Erwin menyebut, penurunan kewajiban neto tersebut berasal dari penurunan posisi Kewajiban Finansial Luar Negeri (KFLN) yang lebih besar dibandingkan dengan penurunan posisi Aset Finansial Luar Negeri (AFLN).
Posisi KFLN Indonesia menurun seiring dengan penurunan utang luar negeri di tengah surplus investasi langsung yang berlanjut.
BI mencatat, Posisi KFLN Indonesia pada akhir kuartal II 2023 turun 0,6 persen dibandingkan kuartal sebelumnya menjadi 716,0 miliar dolar AS dari 720,1 miliar dolar AS pada akhir kuartal I 2023. “Penurunan tersebut terutama berasal dari posisi kewajiban investasi portofolio dan investasi lainnya sejalan dengan pembayaran surat utang dan pinjaman luar negeri yang jatuh tempo,” jelas Erwin.
Sementara itu, posisi kewajiban investasi langsung meningkat sebagai cerminan optimisme investor terhadap prospek ekonomi domestik tetap terjaga di tengah peningkatan kondisi ketidakpastian keuangan global. Perkembangan posisi KFLN juga dipengaruhi oleh penurunan nilai instrumen keuangan domestik sejalan dengan penurunan harga saham dan penguatan nilai tukar dolar AS terhadap mayoritas mata uang global, termasuk rupiah.
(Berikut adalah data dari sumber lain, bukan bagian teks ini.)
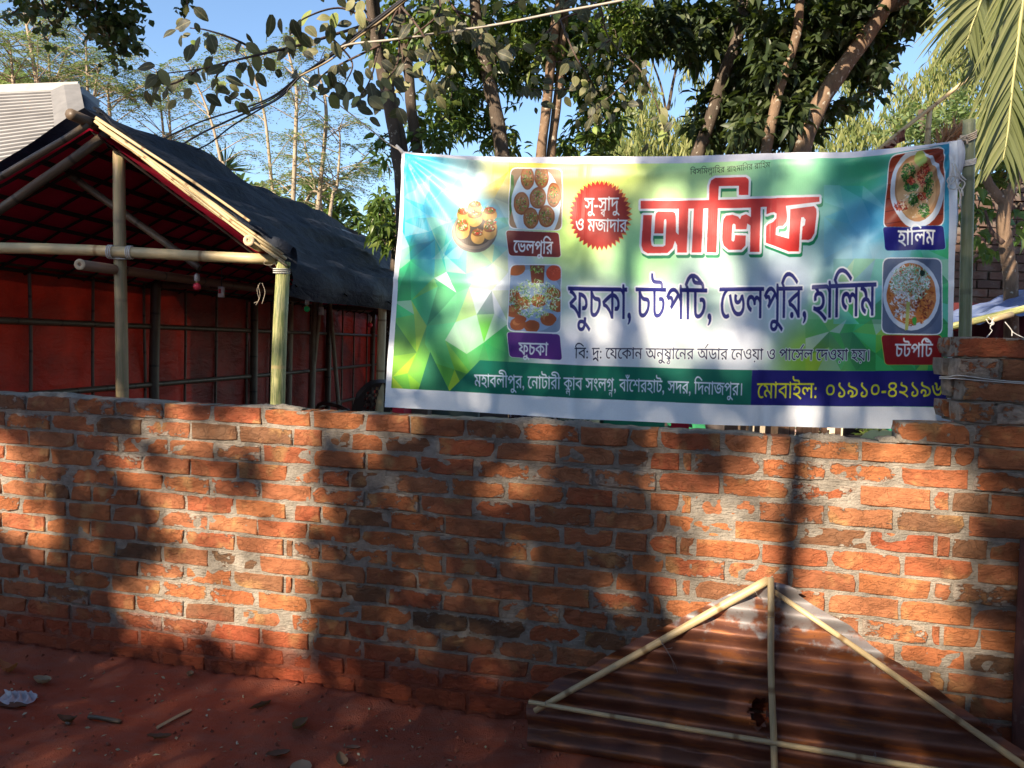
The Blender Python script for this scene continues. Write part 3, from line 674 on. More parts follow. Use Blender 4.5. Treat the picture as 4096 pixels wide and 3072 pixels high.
'হ': (0.53, [[146,248,167,244,185,237,200,227,212,216,227,190,232,162,229,137,219,116,204,98,181,84,152,75,118,70,123,76,170,58,204,40,254,8,270,-5,247,-32,208,-4,190,8,140,38,86,60,46,72,23,77,30,112,64,104,89,102,144,106,170,116,185,132,192,150,190,176,184,190,173,201,142,214,102,214,82,206,74,191,77,169,40,162,35,188,36,204,46,224,54,232,76,244,104,250], [88,232,80,252,72,261,51,274,36,278,48,300,72,294,88,287,112,270,120,260,127,234], [270,311,270,276,-5,276,-5,311]]),
'া': (0.266, [[138,311,138,276,86,276,86,0,47,0,47,234,30,264,10,274,-5,276,-5,311,19,308,28,304,42,290,48,280,47,306,47,344,74,344,85,311]]),
'ি': (0.28, [[138,311,138,276,86,276,86,0,47,0,47,276,-5,276,-5,311,41,311,10,352,34,389,46,406,60,421,92,444,112,452,132,457,174,458,191,456,240,441,255,434,302,404,336,379,352,366,332,338,288,372,270,385,234,406,216,413,181,421,162,422,129,418,102,406,80,386,70,374,53,346,80,311]]),
'ী': (0.266, [[138,276,86,276,86,0,47,0,47,276,-5,276,-5,311,47,311,44,332,38,350,30,366,20,379,-8,400,-25,408,-83,422,-126,424,-177,421,-210,412,-220,402,-220,390,-216,386,-200,382,-192,382,-134,382,-92,377,-83,374,-62,356,-54,340,-50,308,-84,308,-86,328,-91,336,-102,343,-127,346,-176,346,-212,349,-238,356,-252,367,-260,388,-257,412,-246,428,-228,441,-202,450,-170,456,-129,458,-66,454,-14,442,28,423,58,394,78,357,87,311,138,311]]),
'ু': (0.0, [[-152,-132,-172,-128,-192,-116,-200,-109,-206,-100,-210,-88,-211,-76,-209,-60,-202,-46,-192,-35,-177,-26,-158,-21,-116,-21,-96,-24,-58,-39,-38,-50,2,-76,44,-108,22,-136,-20,-102,-39,-89,-74,-68,-91,-61,-124,-52,-160,-54,-172,-64,-176,-76,-171,-92,-159,-100,-152,-102,-132,-101,-122,-98,-106,-88,-100,-82,-90,-60,-87,-44,-86,4,-48,4,-49,-44,-58,-80,-72,-103,-92,-122,-106,-128,-124,-132]]),
'ে': (0.346, [[178,311,178,276,168,276,134,260,122,252,100,230,90,216,74,186,68,169,64,131,65,108,75,74,82,61,102,44,112,38,134,34,160,39,174,46,192,16,173,5,142,-2,112,0,93,5,76,14,62,26,48,42,38,60,30,81,24,130,26,156,40,204,52,226,66,244,82,260,100,274,120,286,140,294,108,278,65,276,-5,276,-5,311]]),
'ো': (0.953, [[178,311,178,276,168,276,134,260,122,252,100,230,90,216,74,186,68,169,64,131,65,108,75,74,82,61,102,44,112,38,134,34,160,39,174,46,192,16,173,5,142,-2,112,0,93,5,76,14,62,26,48,42,38,60,30,81,24,130,26,156,40,204,52,226,66,244,82,260,100,274,120,286,140,294,108,278,65,276,-5,276,-5,311], [482,311,482,276,429,276,429,0,390,0,390,234,386,246,373,264,364,270,338,276,338,311,362,308,371,304,386,290,392,280,390,306,390,344,418,344,428,311], [250,134,243,136,232,147,229,154,229,170,232,178,243,188,250,191,266,191,280,184,287,170,288,162,284,147,280,141,273,136,266,134]]),
'০': (0.592, [[145,46,125,47,106,51,89,58,74,67,60,79,50,94,42,112,36,156,38,176,48,212,70,243,86,256,104,264,126,270,150,272,175,270,196,265,214,256,229,245,250,216,259,180,260,160,254,122,248,104,238,88,226,74,210,62,192,52], [137,236,124,232,102,220,86,200,78,172,76,156,80,130,88,108,96,98,116,86,130,82,160,82,173,86,195,99,204,108,216,132,220,162,216,190,212,202,206,212,189,228,165,236]]),
'১': (0.592, [[144,0,118,2,97,8,82,18,70,31,64,46,62,61,63,74,67,86,74,97,84,107,98,116,117,122,132,84,114,78,104,66,102,60,107,48,120,40,143,38,162,39,178,44,191,52,206,76,208,90,206,109,202,118,182,142,144,172,108,198,76,228,70,237,62,264,66,281,81,308,88,316,122,298,110,283,106,273,106,260,116,242,128,232,169,202,215,166,234,143,240,132,246,106,245,73,234,42,224,30,197,11,163,1]]),
'২': (0.592, [[64,277,78,307,85,316,116,298,108,286,106,278,110,263,144,250,189,240,213,230,230,218,241,204,248,187,250,168,247,146,238,128,222,111,202,98,176,88,138,84,124,88,144,92,189,73,219,56,262,26,276,14,254,-13,216,16,166,48,149,56,96,76,56,87,32,92,40,128,76,120,120,116,151,118,174,122,191,130,202,140,208,152,210,174,205,188,194,198,145,214,111,222,78,238,72,245,64,260]]),
'৪': (0.592, [[148,0,113,2,84,10,61,24,44,41,34,62,31,85,33,103,40,119,51,134,67,146,88,158,114,168,114,156,71,179,60,186,40,212,37,236,38,248,42,261,60,284,72,293,104,306,123,310,172,310,194,306,212,300,240,284,248,273,258,250,260,238,255,213,250,203,233,186,222,178,184,160,182,170,206,161,227,150,244,138,256,124,262,106,265,86,262,60,252,38,235,22,212,10,183,2], [172,37,192,42,206,50,217,60,223,72,225,86,224,96,220,106,206,122,173,139,148,146,106,131,91,122,80,110,74,98,72,84,74,72,80,60,91,50,106,42,125,37], [148,182,182,194,201,205,218,227,219,236,217,246,211,256,200,264,186,270,146,276,102,268,87,258,78,244,77,236,79,224,84,214,94,204,126,188]]),
'৬': (0.592, [[156,20,140,24,108,38,94,48,80,62,66,80,54,100,30,154,20,188,10,226,48,238,55,206,71,154,88,114,108,86,120,75,144,62,157,58,191,60,208,66,222,77,233,92,240,112,242,136,236,172,224,196,244,196,225,159,209,142,200,136,170,128,157,130,140,137,135,141,122,160,118,184,116,240,113,249,100,256,83,258,88,296,122,292,137,285,143,280,153,262,156,236,156,182,160,170,168,164,190,168,206,185,222,219,250,226,266,198,273,176,280,134,274,94,268,76,260,60,248,46,234,34,216,26,196,21]]),
'৯': (0.592, [[87,158,116,154,128,149,156,126,166,103,164,67,148,40,139,31,138,36,166,40,191,48,212,58,226,72,235,88,238,107,234,129,230,139,223,148,200,164,183,172,137,188,109,196,66,212,37,227,22,245,18,256,18,276,20,284,34,308,42,316,73,298,62,285,60,266,68,254,102,239,152,224,198,208,217,200,256,173,270,154,274,143,279,108,278,89,272,72,264,57,254,44,225,24,208,16,168,6,145,2,92,0,80,34,106,46,123,62,127,73,128,95,118,112,110,118,100,122,76,122,68,120,62,116,55,104,54,91,60,76,22,68,14,97,14,114,22,132,28,140,47,151]]),
}

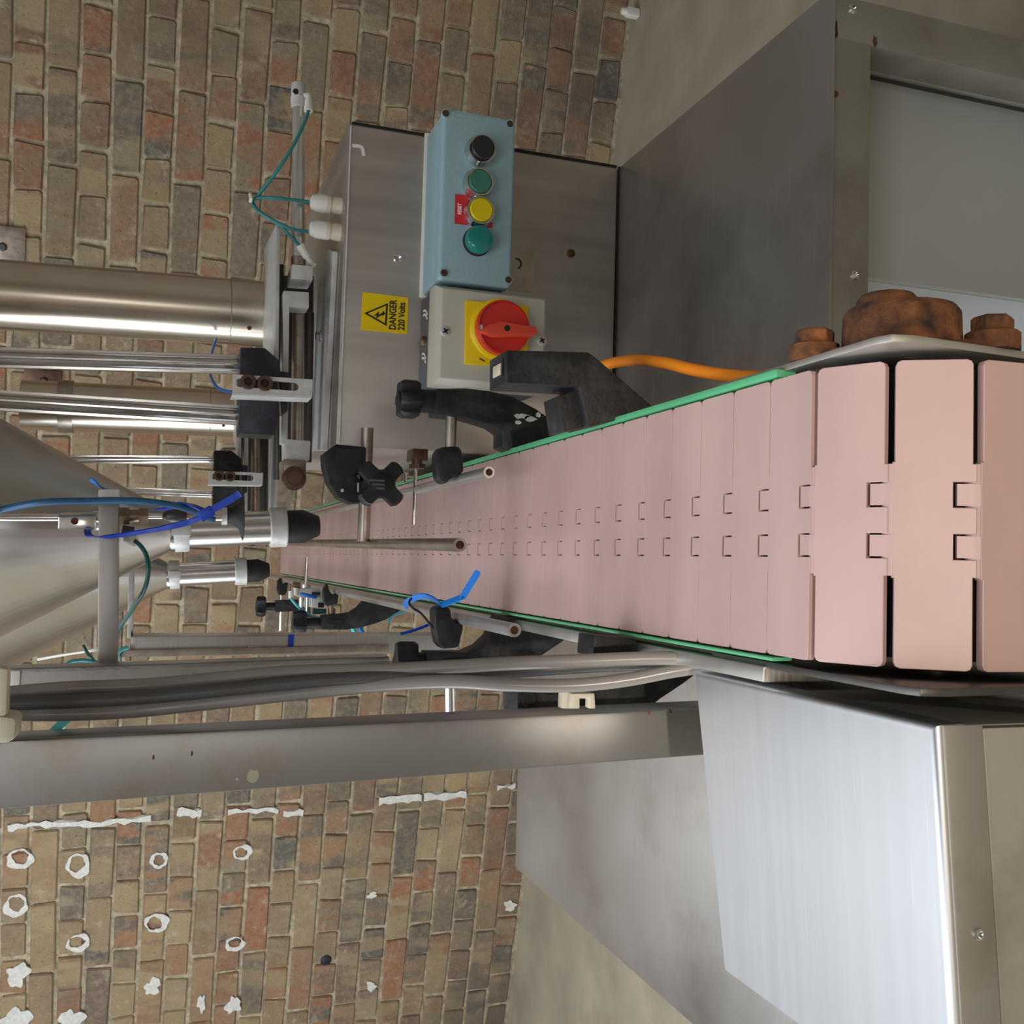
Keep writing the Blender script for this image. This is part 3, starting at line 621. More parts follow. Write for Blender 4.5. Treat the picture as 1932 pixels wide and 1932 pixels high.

Erwin menjelaskan, posisi AFLN Indonesia menurun dipengaruhi oleh transaksi cadangan devisa sejalan dengan kebutuhan valas untuk pembayaran utang luar negeri pemerintah dan antisipasi likuiditas valas perbankan. Posisi AFLN akhir kuartal II 2023 tercatat sebesar 462,7 miliar dolar AS atau turun 0,7 persen dibandingkan kuartal sebelumnya dari 466,1 miliar dolar AS pada akhir kuartal sebelumnya.
“Penurunan tersebut terutama disebabkan oleh penurunan posisi aset cadangan devisa yang dipengaruhi oleh kebutuhan pembayaran utang luar negeri pemerintah dan antisipasi kebutuhan likuiditas valas perbankan sejalan dengan meningkatnya aktivitas perekonomian,” ungkap Erwin.
Sementara itu, posisi aset investasi langsung, investasi portofolio, dan investasi lainnya meningkat. Penurunan posisi AFLN juga dipengaruhi oleh penurunan harga aset dan penguatan nilai tukar dolar AS terhadap beberapa mata uang negara penempatan aset.